国連のSGDsってなに?世界を舞台に「働き方改革」に取り組む国連職員の仕事

毎年9月末の国連総会の会期と合わせた1週間には、国連本部のあるニューヨークをはじめとする世界各国で多くのイベントが開催されます。

最近テレビや新聞などでよく目にする「SDGs」も国連に関係する考え方。

実は「働き方改革」もSDGsと関係があるものだってご存じでしたか?

今回は「国連」が私たちにとってどのような関係があるかを見ていきましょう。

6つの主要機関と15の専門機関で構成される国連

国連の現在の加盟国は193カ国

国際連合は、第二次世界大戦を防げなかった国際連盟の反省をふまえて、1945年10月に設立されました。

設立当初の加盟国は51カ国。日本は1956年12月に80番目の加盟国となりました。現在の加盟国は、193カ国です。

国連には国連総会、安全補償理事会、国際司法裁判所などの6つの主要機関と、経済・社会・文化・教育・保健などの分野にかかわる15の専門機関があります。

国連で働く国連職員の身分は国際公務員。

各国政府とは独立した立場にありますが、国連の政策や活動には政府の立場が反映されるのが実情です。

日本の場合、国連各機関の窓口は外務省が担っており、政策立案の際には関係省庁へ文書の閲覧・回覧などが行われています。

国連の「SDGs」と「働き方改革」の関係

働き方改革は「持続可能」なSDGsの考え方から来ている

国連がいま重視しているのが「SDGs」です。SDGsとはSustainable Development Goalsの略。

持続可能な開発目標という意味があります。

SDGsは2015年9月の国連総会で、全会一致で採択されました。貧困、飢餓、保健、教育などの17のゴールと、その下に169のターゲットが2030年までの国際目標として掲げられています。

貧困や飢餓と聞くと発展途上国のための目標ではないかと思うかもしれません。

しかし、SDGsは日本も大いに関係あります。そのうちのひとつが「一億総活躍社会」を目指す「働き方改革」です。

「政府によるSDGsを推進するための取組一覧」には、女性の活躍やダイバーシティ・バリアフリーの推進、地方創生といったテーマが盛り込まれているのが確認できます。

働き方改革は、日本が持続可能に発展していくためのひとつの方策なのです。

私たちは普段の生活で国連を意識することはほとんどありません。しかし、こうしてみると実はいろいろなところでつながっていることが分かるのではないでしょうか。

国連職員になるには

スキルが求められる国連職員に社会人経験は必須

国連には193の加盟国から、4万4000人の職員が働いています。

国連職員になるには国連職員の採用試験を受けることが必要です。

職員の種類には、32歳までの若手が応募できるYPPという枠と、それ以上の年齢の人が応募できる一般の枠があります。

国連職員になるための特別な資格はありません。
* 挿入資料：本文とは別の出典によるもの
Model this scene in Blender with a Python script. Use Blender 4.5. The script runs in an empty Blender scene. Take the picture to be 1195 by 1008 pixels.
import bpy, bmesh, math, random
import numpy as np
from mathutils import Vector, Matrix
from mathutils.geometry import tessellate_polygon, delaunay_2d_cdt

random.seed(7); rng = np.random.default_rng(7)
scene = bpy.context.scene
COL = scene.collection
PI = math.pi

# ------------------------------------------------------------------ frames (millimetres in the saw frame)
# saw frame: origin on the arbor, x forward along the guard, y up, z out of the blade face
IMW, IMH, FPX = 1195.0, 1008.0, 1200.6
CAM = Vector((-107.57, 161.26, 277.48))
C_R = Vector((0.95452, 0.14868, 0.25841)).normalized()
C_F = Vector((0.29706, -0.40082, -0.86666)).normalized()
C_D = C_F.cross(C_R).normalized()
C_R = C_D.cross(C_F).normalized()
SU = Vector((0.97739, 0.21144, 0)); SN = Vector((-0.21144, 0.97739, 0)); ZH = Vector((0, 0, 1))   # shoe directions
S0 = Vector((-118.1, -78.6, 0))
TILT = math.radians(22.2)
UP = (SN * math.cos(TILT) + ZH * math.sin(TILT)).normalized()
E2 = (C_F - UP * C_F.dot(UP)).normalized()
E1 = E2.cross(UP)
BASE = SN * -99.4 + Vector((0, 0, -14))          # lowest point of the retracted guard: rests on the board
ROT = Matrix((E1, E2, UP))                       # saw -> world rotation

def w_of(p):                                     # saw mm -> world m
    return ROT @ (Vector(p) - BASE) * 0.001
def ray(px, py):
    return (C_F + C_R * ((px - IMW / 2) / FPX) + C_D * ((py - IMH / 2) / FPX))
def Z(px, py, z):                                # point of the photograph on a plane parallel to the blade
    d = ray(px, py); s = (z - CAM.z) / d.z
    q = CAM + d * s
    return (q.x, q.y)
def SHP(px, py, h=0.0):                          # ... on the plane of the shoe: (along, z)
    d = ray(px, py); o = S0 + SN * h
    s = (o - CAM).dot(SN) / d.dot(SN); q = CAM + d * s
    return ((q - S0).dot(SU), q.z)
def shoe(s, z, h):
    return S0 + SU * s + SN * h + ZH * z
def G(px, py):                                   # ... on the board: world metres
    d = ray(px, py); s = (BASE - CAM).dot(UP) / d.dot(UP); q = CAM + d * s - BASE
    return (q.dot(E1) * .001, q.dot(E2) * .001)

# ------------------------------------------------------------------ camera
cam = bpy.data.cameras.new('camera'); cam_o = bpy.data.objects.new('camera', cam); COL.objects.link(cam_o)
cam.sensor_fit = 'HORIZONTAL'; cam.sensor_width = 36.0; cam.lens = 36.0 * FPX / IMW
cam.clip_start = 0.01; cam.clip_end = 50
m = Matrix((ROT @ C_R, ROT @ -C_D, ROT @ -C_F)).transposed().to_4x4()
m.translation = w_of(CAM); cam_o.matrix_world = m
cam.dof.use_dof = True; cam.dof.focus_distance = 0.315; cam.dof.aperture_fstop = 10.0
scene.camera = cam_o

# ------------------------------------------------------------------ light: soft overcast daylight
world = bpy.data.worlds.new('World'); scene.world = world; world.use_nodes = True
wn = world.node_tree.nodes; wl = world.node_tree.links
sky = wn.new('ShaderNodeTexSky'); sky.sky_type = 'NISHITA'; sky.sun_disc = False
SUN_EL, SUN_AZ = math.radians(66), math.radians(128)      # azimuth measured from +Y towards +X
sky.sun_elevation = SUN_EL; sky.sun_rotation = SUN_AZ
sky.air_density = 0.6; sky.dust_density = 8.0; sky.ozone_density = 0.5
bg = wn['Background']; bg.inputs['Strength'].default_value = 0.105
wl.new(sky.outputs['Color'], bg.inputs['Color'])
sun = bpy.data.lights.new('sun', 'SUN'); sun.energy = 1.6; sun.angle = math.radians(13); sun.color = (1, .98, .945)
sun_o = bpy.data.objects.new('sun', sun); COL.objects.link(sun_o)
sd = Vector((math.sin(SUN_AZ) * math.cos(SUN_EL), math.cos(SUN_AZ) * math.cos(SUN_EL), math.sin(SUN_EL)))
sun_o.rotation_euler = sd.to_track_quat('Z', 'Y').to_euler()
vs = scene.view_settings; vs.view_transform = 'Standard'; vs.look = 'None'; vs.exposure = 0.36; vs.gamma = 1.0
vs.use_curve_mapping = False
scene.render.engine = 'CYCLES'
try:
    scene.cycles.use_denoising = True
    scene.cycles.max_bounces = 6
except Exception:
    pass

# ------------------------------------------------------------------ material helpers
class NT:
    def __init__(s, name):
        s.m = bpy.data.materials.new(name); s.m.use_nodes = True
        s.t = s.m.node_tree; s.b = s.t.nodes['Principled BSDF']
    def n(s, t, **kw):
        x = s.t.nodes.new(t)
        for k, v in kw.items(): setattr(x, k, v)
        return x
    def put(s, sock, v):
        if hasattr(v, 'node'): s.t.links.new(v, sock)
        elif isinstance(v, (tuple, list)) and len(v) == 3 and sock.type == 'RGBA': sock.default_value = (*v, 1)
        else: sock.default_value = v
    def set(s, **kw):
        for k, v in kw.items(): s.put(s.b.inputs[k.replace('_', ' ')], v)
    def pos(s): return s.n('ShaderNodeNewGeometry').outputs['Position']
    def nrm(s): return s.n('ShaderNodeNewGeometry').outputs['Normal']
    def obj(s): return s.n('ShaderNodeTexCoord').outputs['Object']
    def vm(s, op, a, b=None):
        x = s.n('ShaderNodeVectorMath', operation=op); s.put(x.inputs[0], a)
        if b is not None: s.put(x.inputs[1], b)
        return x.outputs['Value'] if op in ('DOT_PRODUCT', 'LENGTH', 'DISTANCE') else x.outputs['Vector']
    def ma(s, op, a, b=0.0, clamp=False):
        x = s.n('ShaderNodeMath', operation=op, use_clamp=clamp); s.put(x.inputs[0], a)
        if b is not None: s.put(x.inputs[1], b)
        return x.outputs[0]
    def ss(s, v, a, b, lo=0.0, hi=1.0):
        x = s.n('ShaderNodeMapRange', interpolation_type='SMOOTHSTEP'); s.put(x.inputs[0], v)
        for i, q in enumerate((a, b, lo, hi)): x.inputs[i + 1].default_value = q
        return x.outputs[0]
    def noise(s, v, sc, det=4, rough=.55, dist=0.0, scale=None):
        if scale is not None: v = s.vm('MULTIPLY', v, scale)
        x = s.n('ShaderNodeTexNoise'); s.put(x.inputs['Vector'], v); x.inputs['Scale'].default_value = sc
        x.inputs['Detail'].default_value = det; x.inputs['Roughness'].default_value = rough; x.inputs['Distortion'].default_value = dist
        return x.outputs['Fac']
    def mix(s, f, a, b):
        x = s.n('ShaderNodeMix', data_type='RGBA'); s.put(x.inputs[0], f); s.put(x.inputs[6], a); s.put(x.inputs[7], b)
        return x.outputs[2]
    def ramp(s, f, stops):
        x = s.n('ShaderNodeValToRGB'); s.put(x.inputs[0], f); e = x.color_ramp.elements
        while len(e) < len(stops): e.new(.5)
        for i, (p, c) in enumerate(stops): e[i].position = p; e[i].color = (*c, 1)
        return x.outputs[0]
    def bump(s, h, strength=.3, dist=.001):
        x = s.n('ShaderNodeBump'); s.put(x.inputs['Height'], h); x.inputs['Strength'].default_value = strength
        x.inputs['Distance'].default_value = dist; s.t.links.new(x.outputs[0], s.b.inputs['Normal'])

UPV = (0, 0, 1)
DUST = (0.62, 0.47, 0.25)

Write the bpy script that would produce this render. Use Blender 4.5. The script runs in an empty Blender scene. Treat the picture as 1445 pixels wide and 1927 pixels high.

YPPは大学を卒業していれば受験することができます。

ただし、募集要項は英語。採用試験は英語かフランス語で行われます。

試験には外国語で書かれた文章の要約問題や、応募するポストへの知識や専門性を確認する口頭試験などがありますので、実際に国連職員として採用されるのは海外の大学院(修士)以上を卒業した人が多いようです。

応募するポストへの専門性や実務遂行能力が求められるため、大学を卒業してすぐ国連職員を目指すというよりは、一般企業や公務員としての実務経験を積んでから応募するのが一般的となるでしょう。

国連で日本人が求められている

平和や安定に対する思いの強い日本人は世界から求められている

日本は国連の拠出金が世界第3位。一方、職員数は世界で25位。4万4000人の国連職員のうち日本人職員が占める割合は2.2%にとどまっています

日本は長年「お金を出しても人は出さない」と言われてきました。

ところが、日本もその状況を変えようと動き出しています。いま、世界では国際協調主義よりもアメリカ・トランプ政権のように自国優先主義の風潮が高まっているからです。

日本人は諸外国に比べて、平和や安定への思いが強いといわれています。そうした日本人の重要な特徴を国連の政策や活動に反映するためにも、日本人職員が必要です。

国連職員の女性の割合は3割。SDGsを率先する国連には女性にとっても働きやすい環境が整っています

国連職員となるのは簡単ではありませんが、異なる背景、文化、経験、アプローチを持つ多文化チームの中で働くのは非常におもしろいはずです。

世界全体が先行き不透明になっているいまだからこそ、日本の果たす役割が期待されています。

一国・一企業の枠組みを離れ、持続可能な社会づくりに取り組む国連職員という働き方を目指してみてはいかがでしょうか。